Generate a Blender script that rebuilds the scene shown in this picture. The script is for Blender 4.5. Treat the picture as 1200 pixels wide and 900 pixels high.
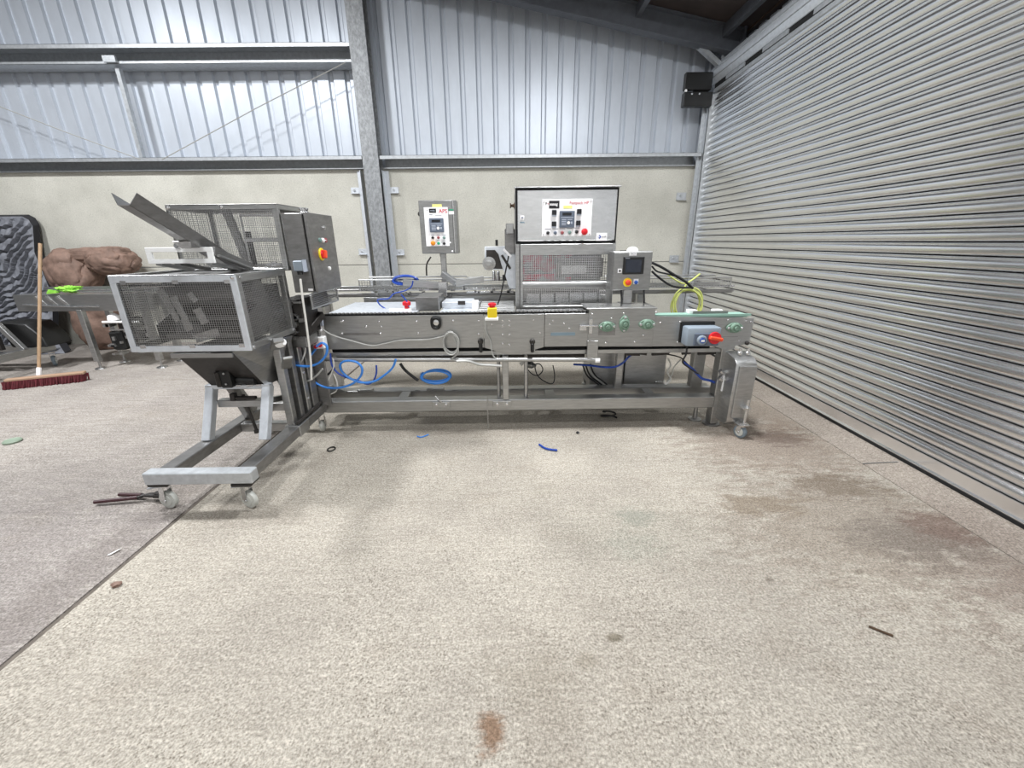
import bpy, bmesh, math, random
from mathutils import Vector, Matrix, noise
random.seed(7)
R=math.radians
C=bpy.context.scene.collection
for o in list(bpy.data.objects): bpy.data.objects.remove(o)

# ------------------------------------------------------------------ camera
cam_d=bpy.data.cameras.new('camera'); cam=bpy.data.objects.new('camera',cam_d); C.objects.link(cam)
cam_d.sensor_width=36.0; cam_d.sensor_fit='HORIZONTAL'; cam_d.lens=36.0*481.36/1200.0
cam_d.clip_start=0.05; cam_d.clip_end=100
rx,ux,bx=(0.999888,-0.011022,-0.010129),(0.013186,0.32814,0.944537),(-0.007087,-0.944565,0.328248)
cam.matrix_world=Matrix(((rx[0],ux[0],bx[0],0),(rx[1],ux[1],bx[1],0),(rx[2],ux[2],bx[2],1.5),(0,0,0,1)))
bpy.context.scene.camera=cam

# ------------------------------------------------------------------ world, lamps, exposure
w=bpy.data.worlds.new('world'); bpy.context.scene.world=w; w.use_nodes=True
w.node_tree.nodes['Background'].inputs[0].default_value=(0.8,0.85,0.9,1)
w.node_tree.nodes['Background'].inputs[1].default_value=0.3
vs=bpy.context.scene.view_settings
vs.view_transform='Standard'; vs.look='None'; vs.gamma=1.0; vs.use_curve_mapping=False
vs.exposure=-0.84
bpy.context.scene.cycles.max_bounces=8
def lamp(name,loc,power,sx,sy,tilt=(0,0,0),col=(0.96,0.98,1.0)):
    d=bpy.data.lights.new(name,'AREA'); d.shape='RECTANGLE'; d.size=sx; d.size_y=sy; d.energy=power; d.color=col
    o=bpy.data.objects.new(name,d); C.objects.link(o); o.location=loc; o.rotation_euler=[R(a) for a in tilt]
    return o
for (x,y,z,p) in ((-3.6,2.9,5.1,430),(0.9,3.0,4.22,300),(-0.6,4.3,4.45,28),(-1.2,-0.2,4.7,215),(-6.3,3.0,5.4,470),(-4.6,-4.2,5.3,240),(1.2,-4.2,4.25,240)):  # weak lamp nearest the back wall is added to fill the floor
    lamp('high_bay_and_fill_lamp',(x,y,z),p,0.45,0.45)

# ------------------------------------------------------------------ materials
def lin(h):
    h=h.lstrip('#'); out=[]
    for i in (0,2,4):
        c=int(h[i:i+2],16)/255.0
        out.append(c/12.92 if c<=0.04045 else ((c+0.055)/1.055)**2.4)
    return tuple(out)+(1.0,)
MATS={}
def mat(name,col,rough=0.5,metal=0.0,var=0.0,scale=8.0,stretch=(1,1,1),bump=0.0,bscale=None,emit=None,alpha=None,spec=None):
    m=bpy.data.materials.new(name); m.use_nodes=True; nt=m.node_tree; b=nt.nodes['Principled BSDF']
    c=lin(col) if isinstance(col,str) else col
    b.inputs['Base Color'].default_value=c; b.inputs['Roughness'].default_value=rough; b.inputs['Metallic'].default_value=metal
    if spec is not None: b.inputs['Specular IOR Level'].default_value=spec
    if var or bump:
        tc=nt.nodes.new('ShaderNodeNewGeometry'); mp=nt.nodes.new('ShaderNodeMapping'); mp.inputs['Scale'].default_value=stretch
        nt.links.new(tc.outputs['Position'],mp.inputs['Vector'])
        n=nt.nodes.new('ShaderNodeTexNoise'); n.inputs['Scale'].default_value=scale; n.inputs['Detail'].default_value=6; n.inputs['Roughness'].default_value=0.65
        nt.links.new(mp.outputs[0],n.inputs['Vector'])
        if var:
            r=nt.nodes.new('ShaderNodeValToRGB'); r.color_ramp.elements[0].position=0.3; r.color_ramp.elements[1].position=0.72
            r.color_ramp.elements[0].color=tuple(x*(1-var) for x in c[:3])+(1,); r.color_ramp.elements[1].color=tuple(min(1,x*(1+var)) for x in c[:3])+(1,)
            nt.links.new(n.outputs['Fac'],r.inputs[0]); nt.links.new(r.outputs[0],b.inputs['Base Color'])
        if bump:
            n2=n
            if bscale:
                n2=nt.nodes.new('ShaderNodeTexNoise'); n2.inputs['Scale'].default_value=bscale; n2.inputs['Detail'].default_value=4
                nt.links.new(mp.outputs[0],n2.inputs['Vector'])
            bp=nt.nodes.new('ShaderNodeBump'); bp.inputs['Strength'].default_value=bump; bp.inputs['Distance'].default_value=0.01
            nt.links.new(n2.outputs['Fac'],bp.inputs['Height']); nt.links.new(bp.outputs[0],b.inputs['Normal'])
    if emit:
        b.inputs['Emission Color'].default_value=lin(emit); b.inputs['Emission Strength'].default_value=1.0
    MATS[name]=m; return m
steel=mat('stainless_steel',(0.44,0.44,0.435,1),0.36,0.92,0.16,14,(1,1,6),0.04)
steelx=mat('stainless_steel_brushed_lengthways',(0.40,0.40,0.395,1),0.36,0.92,0.14,9,(1,6,9),0.04)
steeld=mat('dull_stainless_steel',(0.27,0.265,0.26,1),0.42,0.85,0.22,10,(1,1,3),0.04)
steelb=mat('bright_stainless_steel',(0.68,0.68,0.68,1),0.26,0.95,0.10,12,(1,1,4),0.03)
galv=mat('galvanised_steel',(0.50,0.52,0.54,1),0.45,0.6,0.16,22,(1,1,1),0.03)
galvl=mat('pale_galvanised_steel',(0.66,0.69,0.73,1),0.42,0.5,0.10,22)
column_m=mat('weathered_galvanised_column',(0.30,0.31,0.32,1),0.55,0.5,0.35,34,(1,1,0.6),0.06)
clad=mat('light_blue_grey_cladding',(0.56,0.60,0.66,1),0.42,0.3,0.06,5,(1,1,0.4))
shut=mat('galvanised_shutter_steel',(0.86,0.865,0.87,1),0.21,0.97,0.04,5,(1,1,2))
steelm=mat('mid_grey_stainless',(0.31,0.31,0.305,1),0.40,0.85,0.14,12,(1,1,4),0.03)
white=mat('white_plastic','#f1f1f0',0.4); offw=mat('off_white_print','#f4f2f3',0.35)
black=mat('black_plastic','#141414',0.45); dark=mat('dark_gap_rubber','#0d0d0e',0.8)
greyp=mat('grey_plastic','#8a95a0',0.45); keyp=mat('keypad_slate','#5d6675',0.45); keyl=mat('keypad_pale_keys','#aeb5c2',0.45)
disp=mat('dark_display','#15171c',0.12); screen=mat('touch_screen_glass','#2c313c',0.1)
yellow=mat('signal_yellow','#f0d21c',0.4); red=mat('signal_red','#d0202c',0.35); orange=mat('signal_orange','#e8502a',0.35); amber=mat('amber_button','#e08a1e',0.4)
blue=mat('switch_blue','#1e4fa0',0.4); green=mat('button_green','#1f9a72',0.4)
bearg=mat('sea_green_bearing_enamel','#7b9584',0.4,0.1,0.15,30); beltg=mat('pale_green_belt','#8fb3a5',0.6,0,0.1,12)
hose_b=mat('blue_air_hose','#3c84d8',0.35); hose_d=mat('deep_blue_air_hose','#23459c',0.35); hose_k=mat('black_cable_jacket','#17171a',0.5)
hose_g=mat('grey_cable_jacket','#a6a6a2',0.5); hose_w=mat('white_cable_jacket','#dcdad4',0.5); hose_y=mat('yellow_green_cable','#cfd77c',0.45); braid=mat('silver_braided_sleeve','#b8b8b4',0.4,0.5)
wood=mat('pale_wood','#a3876a',0.6,0,0.2,9,(6,6,0.6)); bris=mat('dark_red_bristle','#561a22',0.85,0,0.45,60,(1,1,0.2)); broomw=mat('broom_stock_wood','#a88a72',0.7)
gloveg=mat('lime_green_cloth','#8fd04a',0.7,0,0.15,20); bagb=mat('blue_plastic_sheet','#3f83c8',0.35,0,0.25,20)
rockg=mat('blue_grey_rock_finish','#75777e',0.62,0,0.30,11,(1,1,1),0.35,40)
rockb=mat('red_brown_rock_finish','#80685c',0.75,0,0.40,7,(1,1,1),0.4,30)
rockbase=mat('dark_rock_edge','#26262a',0.8)
wheelm=mat('pale_nylon_wheel','#b9bab4',0.45,0,0.1,20); rubber=mat('grey_rubber_tyre','#6d7880',0.55)
dkmetal=mat('dark_oily_and_shaded_metal','#3a3735',0.5,0.5,0.3,20); redgrip=mat('dark_red_grip','#3c1c20',0.5)  # dark metal also carries shade on the hopper front and inside the cage
rusty=mat('rust_brown_steel','#54402f',0.7,0.2,0.3,20)
pinkf=None
lab_blue=mat('print_blue','#7d909b',0.4); lab_yel=mat('print_pale_yellow','#e9e58c',0.4); pred=mat('print_red','#c63a48',0.4); pblk=mat('print_black','#17161a',0.4); pgry=mat('print_grey','#8c8f98',0.4); darkroof=mat('dark_brown_roof_sheet','#3d3431',0.7,0.1,0.25,4)
rafterm=mat('grey_rafter_steel','#5d6066',0.55,0.3,0.15,10)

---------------

**SET TASK**
Give again, word for word, every line from the top of the data through the line with "for o in list(bpy.data.objects): bpy.data.objects.remove(o)", both ends included, and exclude the pictures.

**WRITTEN SOLUTION**
Generate a Blender script that rebuilds the scene shown in this picture. The script is for Blender 4.5. Treat the picture as 1200 pixels wide and 900 pixels high.
import bpy, bmesh, math, random
from mathutils import Vector, Matrix, noise
random.seed(7)
R=math.radians
C=bpy.context.scene.collection
for o in list(bpy.data.objects): bpy.data.objects.remove(o)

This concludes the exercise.